I’ve been sitting on this announcement for a long time guys, so I want to take this opportunity to tell you, my adoring fans, that I’ve officially launched my music career.
Check out my first single here.
Ok, now that that’s out of the way, let’s get to some haiku about my new profession: Music.
“New music sucks cock,”
said everyone at some point.
But right now it’s true.
Want proof? Listen to this. How far did you get? I know you didn’t listen to that whole piece of shit. It’s impossible. Wanna know how I know? Cause I have friends that work at certain locations; let’s just call them “black sites,” for a certain company; let’s just call it the “CIA,” and they just so happened to tell me that when they want to know shit from Saudi nationals they lock them in a box and play that song for a few days. I bet you didn’t know that Lil B was on the CIA’s payroll did you? Well now you do know. Fuck I’m probably going to get in trouble.

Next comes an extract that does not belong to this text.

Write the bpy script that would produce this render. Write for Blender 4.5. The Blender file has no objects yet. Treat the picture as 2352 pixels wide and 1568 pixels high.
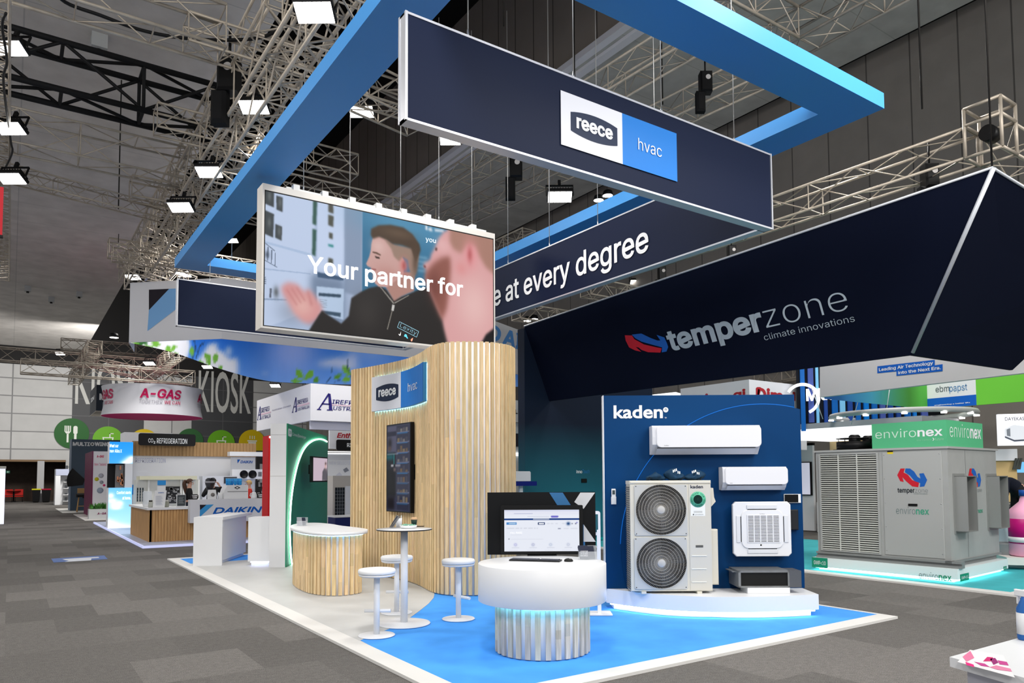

I can’t draw music, but that awful hip hop was playing at full blast while my bro was asking Abu Ahmed some questions about some stuff.
I thought rap was bad,
then there was Rebecca Black’s
Friday–God awful.
I know you’ve seen the video. Look at the counter. Look and despair that it’s been viewed FIFTY MILLION times. Sometimes I think I hate bad music so much that I just want to retreat into my own world of like minded haters where we can feverishly jack each other off to our own preferred style of music:
There’s nothing better
than classical music snobs,
except Jazz Nazis.
Ever meet one of these dickheads? They pretend to get physically ill when they’re forced to listen to something that isn’t classical music or jazz. In Yiddish, it’s called “schtick.” It’s when you behave a certain way to indicate something to all the people around you, but all the people around you know you’re full of shit. I got that off of Wikipedia.
Musicians don’t make
any music videos.
It’s a lost art form.
Gather round children and I’ll tell you of a time when there were bands, and the bands would come out with new music, and the music would be on the radio, and the sounds you’d hear coming out of the radio were recorded by the actual people in the band playing real instruments with timing and craftsmanship. Sometimes the videos were as much of an artistic expression as the songs were. Sometimes they were big budget affairs, produced like a movie. Take this video for example. But now, there are no bands, and there are no videos. There is only this.
Can you name any
recent bands or songs that will
stand the test of time?
It’s ok, I already know you can’t. It’s because the best music has already been written quite a while ago. Have you ever heard of “The Beatles”? What about that guy…oh what’s his name…El something. Did you just mentally yell out “Elvis”? For those of you who did, congratulations, I’d like to personally invite you to keep reading my blog, you’re going to fit in just fine here. For those who didn’t, maybe your musical tastes run contrary to the traditional definition of quality, so enjoy this “music” by Creed. God I hate you.
Have you heard about
this guitar player — Jimi
something or other?
There’s nothing better than watching a 15 year old kid realize that everything he’s ever heard in his life was shit, and that all the best music has already been written. It’s almost like classic rock radio is some type of Colonial Williamsburg for talent. I could also make that argument for the ballet, the opera, and the symphony. Rock music has officially joined them. Trapped in amber, faithfully preserved by an army of players whose sole goal is note for note reproduction of the classics. Like these guys.
Some of the best new
music will never get a
national platform.
Want proof? Check this out. Wanna explain to me why this fucking god amongst men has only ONE MILLION views, and the rich highschooler who sings into a fucking computer for her birthday present has FIFTY TIMES as many? I mean what am I, crazy? How did this guy even get one downvote? He’s got 83. The internet really is an awful place.
One Direction and
Justin Beiber both suck dick.
–Behind the Music.
Don’t worry, all the gay high jinks will eventually come out into the mass media. Just like Lance Bass, you can’t stay in the closet forever. Not that there’s anything wrong with that. The self indulgence of this little shithead is sickening. Seventy eight million views? Really world? Really?